# DATA LINES
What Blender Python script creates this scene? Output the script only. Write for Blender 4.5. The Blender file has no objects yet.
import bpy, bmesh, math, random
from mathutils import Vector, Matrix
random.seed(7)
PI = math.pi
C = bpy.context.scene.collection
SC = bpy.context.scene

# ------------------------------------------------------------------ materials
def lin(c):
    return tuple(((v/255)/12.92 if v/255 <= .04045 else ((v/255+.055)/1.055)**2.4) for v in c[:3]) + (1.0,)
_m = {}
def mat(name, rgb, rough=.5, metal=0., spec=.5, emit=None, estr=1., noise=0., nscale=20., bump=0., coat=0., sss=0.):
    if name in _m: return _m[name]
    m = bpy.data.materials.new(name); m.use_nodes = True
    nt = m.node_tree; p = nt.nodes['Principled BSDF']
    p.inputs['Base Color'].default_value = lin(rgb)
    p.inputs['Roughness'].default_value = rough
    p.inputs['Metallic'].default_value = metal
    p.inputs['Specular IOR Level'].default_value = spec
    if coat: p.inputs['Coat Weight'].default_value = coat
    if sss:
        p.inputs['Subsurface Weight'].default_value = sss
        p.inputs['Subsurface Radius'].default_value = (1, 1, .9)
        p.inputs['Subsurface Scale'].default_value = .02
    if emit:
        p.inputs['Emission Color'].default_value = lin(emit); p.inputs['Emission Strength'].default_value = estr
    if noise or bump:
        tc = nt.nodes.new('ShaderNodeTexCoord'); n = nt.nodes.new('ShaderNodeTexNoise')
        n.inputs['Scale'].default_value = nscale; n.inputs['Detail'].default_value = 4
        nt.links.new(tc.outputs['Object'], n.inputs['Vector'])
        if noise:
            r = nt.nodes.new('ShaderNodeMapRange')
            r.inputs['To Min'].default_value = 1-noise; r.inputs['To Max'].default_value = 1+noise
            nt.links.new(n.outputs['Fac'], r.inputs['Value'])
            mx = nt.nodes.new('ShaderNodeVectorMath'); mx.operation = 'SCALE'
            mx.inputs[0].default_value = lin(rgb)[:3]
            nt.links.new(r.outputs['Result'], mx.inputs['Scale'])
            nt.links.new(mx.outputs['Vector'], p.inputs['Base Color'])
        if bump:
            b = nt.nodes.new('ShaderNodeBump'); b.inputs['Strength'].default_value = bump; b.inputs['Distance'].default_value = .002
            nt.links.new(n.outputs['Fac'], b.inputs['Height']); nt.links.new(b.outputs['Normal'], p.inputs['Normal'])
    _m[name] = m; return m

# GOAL
Starting at the first line of the data above, please restate word for word every line up to and including the one that holds "SC = bpy.context.scene", and add nothing else.

# PROBLEM SOLUTION
What Blender Python script creates this scene? Output the script only. Write for Blender 4.5. The Blender file has no objects yet.
import bpy, bmesh, math, random
from mathutils import Vector, Matrix
random.seed(7)
PI = math.pi
C = bpy.context.scene.collection
SC = bpy.context.scene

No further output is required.